Science

Why SETI Scientists Are Putting on an Art Show

It's a collaboration that's both grounded and out-of-this-world.

Charles Lindsay

In May 2010, Charles Lindsay met Jill Tarter, former director of SETI Research and the inspiration behind the film Contact. They instantly became friends and when Tarter invited Lindsay to hang out at the SETI observatory in Northern California he was struck with a thought.

“We’re out under the stars and I said, ‘You know, you’ve got about 70 of the world’s top astro-scientists. Why don’t you have an artist?’” recalls Lindsay.

It might seem like a non-sequitur— How does the search for aliens require art? — but Tarter and Lindsay took their combined talents to heart. Today, the Artist in Residence (AIR) Program at the SETI Institute includes ten artists who work closely with SETI scientists for two years. Designed to integrate art and the science, the goal of the program is to “expand upon the SETI Institute’s mission to explore, understand, and explain the origin, nature, and prevalence of life in the universe.”

It’s first biennial showing premieres at the New Museum, Los Gatos at the end of October and will display work that resulted from the intimate collaboration between scientists and artists. Lindsay compares the relationship to those formed in dating: It’s got to be a mutual, deep connection that is challenging, respectful, fun, and has that special something that is hard to pin down.

The same difficult-to-describe chemistry translates to their work. Here’s an example of one of Lindsay’s projects, “Code Humpback.”

There are no rules in the collaborations between artists and scientists. The idea is not necessarily that the art is supposed to reflect the work being done, or that scientists are supposed to find some frame of artistic reference to expand their search for aliens — though both sides certainly hope that this is the case.

“We don’t want people coming in and saying ‘this is what I want to do,’ like it’s a lock,” says Lindsay. “That’s not interesting. We want people to come in, get access to a kind of people, scientists and facilities, that they wouldn’t have access to otherwise and then see what they come up with. The framework is more so a lattice that allows things to grow.”

A sample-in-progress of one of Kidall's "Strewn Fields" data-etchings.

Scott Kidall

Scott Kildall joined the program in January 2016 and writes software code that transforms datasets into sculptures, etchings, installations, and physical data-visualizations. His work, “Strewn Fields,” is a result of a collaboration with Peter Jenniskens, a senior research scientist who is a leading expert on meteor showers and meteorite impacts. Kidall has long been fascinated by science fiction and space exploration and jumped at the chance to become involved with SETI.

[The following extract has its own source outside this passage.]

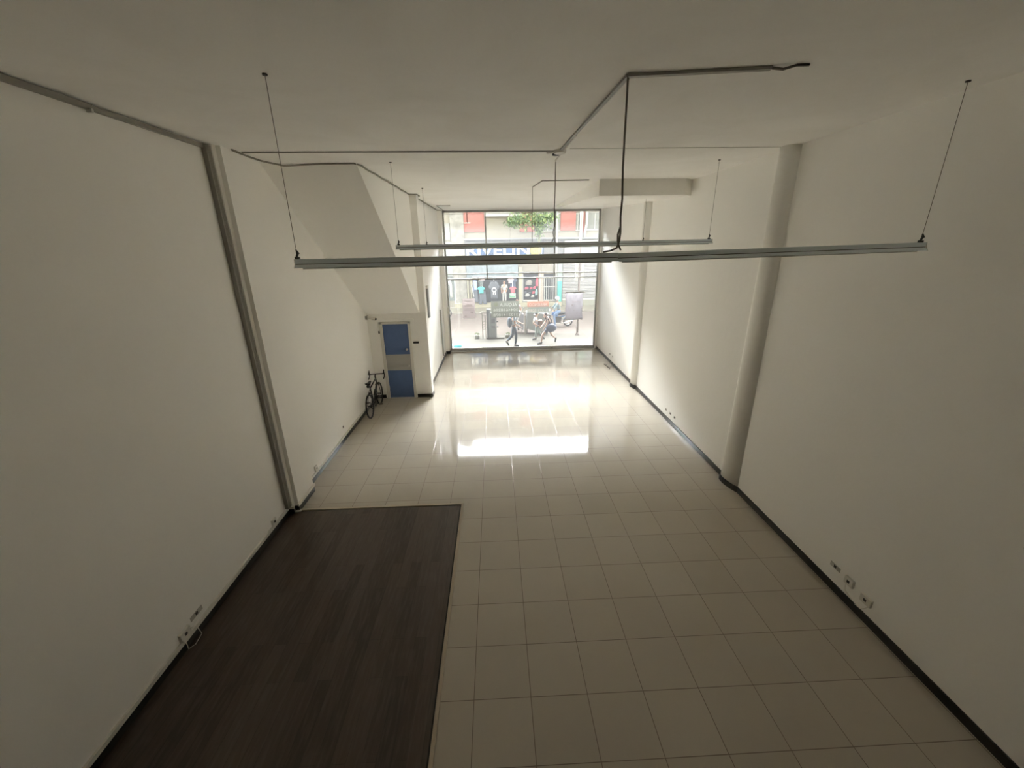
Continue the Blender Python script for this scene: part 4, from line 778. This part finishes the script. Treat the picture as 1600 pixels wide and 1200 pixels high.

“The driving force behind my work is uncertainty,” Kidall said. It only makes sense to him that artists work with scientists, “since the institution is working on the cutting edge of space-related research and there is so much that is unknown in this field,” he added.

This eagerness to use art to introduce SETI concepts to an unfamiliar world is echoed in the work of the artist collaborative of Daniel Bazo (one of the roster of creators within the Artist in Residence Program at the SETI Institute), Karl Yerkes, and Marko Peljhan. The trio of artists created an installation, SOMNIUM, combining light, sound, and robotics to conjure an emotional and cognitive reaction to the Kepler mission. They worked with and received data from NASA’s Jon Jenkins, a co-investigator on the Kepler Team, and used real-time sonification of light curves in the installation to represent the numerous stars Jenkins studies.

“Our mission was really to take this stuff that is normally hard science and bring it to life for people who aren’t already excited about it,” says Bazo. “People who aren’t already getting excited about exoplanets — that is our target audience.”

Martin Wilner, an artist and psychiatrist whose work is informed by psychoanalysis, had worked on a project since 2002 that involves choosing a subject, corresponding with them for a month, and then creating drawings every day based on that correspondence. In the end, he has a portrait of that person in relation to the relationship he has built with them, a subjective portrait of that person’s state of mind that month. When approached by Lindsay to join the AIR program, Wilner proposed that he could work with various SETI scientists, see what sort of relationships could develop, and create something that would illustrate that understanding and empathy.

“One of the many missions of the institute is to consider the possibility of an encounter with extraterrestrial life,” says Wilner. “So one of the questions I posed was, if we potentially were to encounter something, how does one communicate with another being of some sort? And within my proposal, part of what I said was that the way we communicate is with language, and language is more than just semantics and syntax — it’s about a relationship. If we are to ever have successful communication [with extraterrestrial beings], then these psychoanalytic issues would be relevant to that kind of encounter.”

Wilner's work "December 2015: Jon Jenkins."

Martin Wilner

For Mark Showalter, a senior SETI research scientist and a member of the AIR board, the experience has been a privileged one. Himself a photographer who sees a similarity between the way he thinks about a photograph and how he thinks about an image from the Hubble telescope, the program adds a valuable perspective to his work at the Institute: “To be able to see how an artist takes the work we do and make it fresh and interesting in ways that we would never consider doing — to me, that is just one of the great joys of being a part of the program.”